YOUR INSTRUCTIONS.
State how many lines of the entries include the string "Write", please, leaving out everything but the number.

::::

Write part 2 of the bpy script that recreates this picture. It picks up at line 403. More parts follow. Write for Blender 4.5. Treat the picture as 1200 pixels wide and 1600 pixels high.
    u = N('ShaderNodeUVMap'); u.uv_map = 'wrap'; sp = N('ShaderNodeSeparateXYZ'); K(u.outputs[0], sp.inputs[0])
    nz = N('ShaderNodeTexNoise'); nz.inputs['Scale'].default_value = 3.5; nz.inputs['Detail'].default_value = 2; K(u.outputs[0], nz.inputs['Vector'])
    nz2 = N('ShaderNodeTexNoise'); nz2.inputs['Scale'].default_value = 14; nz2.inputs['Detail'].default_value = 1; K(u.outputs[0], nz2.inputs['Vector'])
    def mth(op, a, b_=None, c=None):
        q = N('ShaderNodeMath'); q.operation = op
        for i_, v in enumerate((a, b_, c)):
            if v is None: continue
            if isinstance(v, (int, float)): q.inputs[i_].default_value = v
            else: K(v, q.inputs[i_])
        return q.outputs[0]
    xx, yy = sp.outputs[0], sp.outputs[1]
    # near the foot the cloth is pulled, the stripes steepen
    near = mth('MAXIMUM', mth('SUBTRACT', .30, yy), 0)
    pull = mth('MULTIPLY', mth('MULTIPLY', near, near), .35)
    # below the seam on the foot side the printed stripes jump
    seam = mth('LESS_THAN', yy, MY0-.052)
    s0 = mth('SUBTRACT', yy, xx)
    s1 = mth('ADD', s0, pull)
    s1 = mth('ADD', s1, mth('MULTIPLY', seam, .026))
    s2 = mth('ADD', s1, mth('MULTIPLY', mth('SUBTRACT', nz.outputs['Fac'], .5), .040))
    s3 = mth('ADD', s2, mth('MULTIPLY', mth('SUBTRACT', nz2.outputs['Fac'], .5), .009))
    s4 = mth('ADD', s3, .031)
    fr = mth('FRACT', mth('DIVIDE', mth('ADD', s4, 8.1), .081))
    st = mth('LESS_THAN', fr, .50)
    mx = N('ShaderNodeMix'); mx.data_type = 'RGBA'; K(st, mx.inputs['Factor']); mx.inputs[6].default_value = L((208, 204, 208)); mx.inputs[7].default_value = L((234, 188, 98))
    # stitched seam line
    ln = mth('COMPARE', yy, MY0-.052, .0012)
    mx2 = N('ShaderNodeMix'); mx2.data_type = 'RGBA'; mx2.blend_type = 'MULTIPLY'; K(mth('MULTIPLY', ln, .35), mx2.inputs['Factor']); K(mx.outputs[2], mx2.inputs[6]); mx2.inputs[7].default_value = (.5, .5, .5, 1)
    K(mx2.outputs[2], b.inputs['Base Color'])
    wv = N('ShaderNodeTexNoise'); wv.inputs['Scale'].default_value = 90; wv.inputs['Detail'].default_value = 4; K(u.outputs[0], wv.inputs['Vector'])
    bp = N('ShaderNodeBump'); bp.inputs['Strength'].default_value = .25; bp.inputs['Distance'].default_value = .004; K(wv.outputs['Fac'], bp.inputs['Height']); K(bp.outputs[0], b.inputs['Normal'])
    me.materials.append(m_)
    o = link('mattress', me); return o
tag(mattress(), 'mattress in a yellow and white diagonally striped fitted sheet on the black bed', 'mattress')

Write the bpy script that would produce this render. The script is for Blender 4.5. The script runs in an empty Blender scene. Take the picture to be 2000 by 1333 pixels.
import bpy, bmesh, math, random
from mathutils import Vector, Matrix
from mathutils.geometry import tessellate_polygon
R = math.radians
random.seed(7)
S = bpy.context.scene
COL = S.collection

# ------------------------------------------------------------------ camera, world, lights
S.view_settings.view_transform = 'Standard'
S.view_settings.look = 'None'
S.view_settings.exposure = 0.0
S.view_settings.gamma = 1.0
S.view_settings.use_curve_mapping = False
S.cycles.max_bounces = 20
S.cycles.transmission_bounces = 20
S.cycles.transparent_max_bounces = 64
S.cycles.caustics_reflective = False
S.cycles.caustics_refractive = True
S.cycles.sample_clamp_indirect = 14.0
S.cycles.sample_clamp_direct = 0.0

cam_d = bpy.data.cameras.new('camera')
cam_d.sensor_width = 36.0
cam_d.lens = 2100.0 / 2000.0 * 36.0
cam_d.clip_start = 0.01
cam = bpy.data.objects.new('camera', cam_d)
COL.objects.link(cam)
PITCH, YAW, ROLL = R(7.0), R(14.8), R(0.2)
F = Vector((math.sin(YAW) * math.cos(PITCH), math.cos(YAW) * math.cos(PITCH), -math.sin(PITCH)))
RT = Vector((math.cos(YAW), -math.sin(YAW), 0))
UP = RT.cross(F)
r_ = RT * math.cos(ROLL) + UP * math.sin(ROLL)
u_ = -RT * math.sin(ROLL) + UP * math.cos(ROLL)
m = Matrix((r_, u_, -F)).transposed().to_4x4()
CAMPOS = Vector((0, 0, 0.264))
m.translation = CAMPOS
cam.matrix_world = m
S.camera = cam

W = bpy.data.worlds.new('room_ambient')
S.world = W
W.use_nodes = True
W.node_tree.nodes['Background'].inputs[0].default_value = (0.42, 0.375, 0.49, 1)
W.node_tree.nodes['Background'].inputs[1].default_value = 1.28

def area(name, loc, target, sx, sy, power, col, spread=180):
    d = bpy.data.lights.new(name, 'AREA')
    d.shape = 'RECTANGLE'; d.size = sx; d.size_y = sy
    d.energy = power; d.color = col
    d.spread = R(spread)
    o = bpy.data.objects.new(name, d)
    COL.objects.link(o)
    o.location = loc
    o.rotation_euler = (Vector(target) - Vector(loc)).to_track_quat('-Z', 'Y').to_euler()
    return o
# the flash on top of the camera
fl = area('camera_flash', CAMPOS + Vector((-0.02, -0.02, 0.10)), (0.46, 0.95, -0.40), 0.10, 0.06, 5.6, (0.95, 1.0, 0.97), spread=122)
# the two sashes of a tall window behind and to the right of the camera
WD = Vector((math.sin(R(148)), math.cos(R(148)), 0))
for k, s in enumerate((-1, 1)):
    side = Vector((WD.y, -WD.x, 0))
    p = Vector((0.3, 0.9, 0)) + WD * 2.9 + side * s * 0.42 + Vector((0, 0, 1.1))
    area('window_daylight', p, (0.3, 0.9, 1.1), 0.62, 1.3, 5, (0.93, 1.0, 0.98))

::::

SOLUTION.
2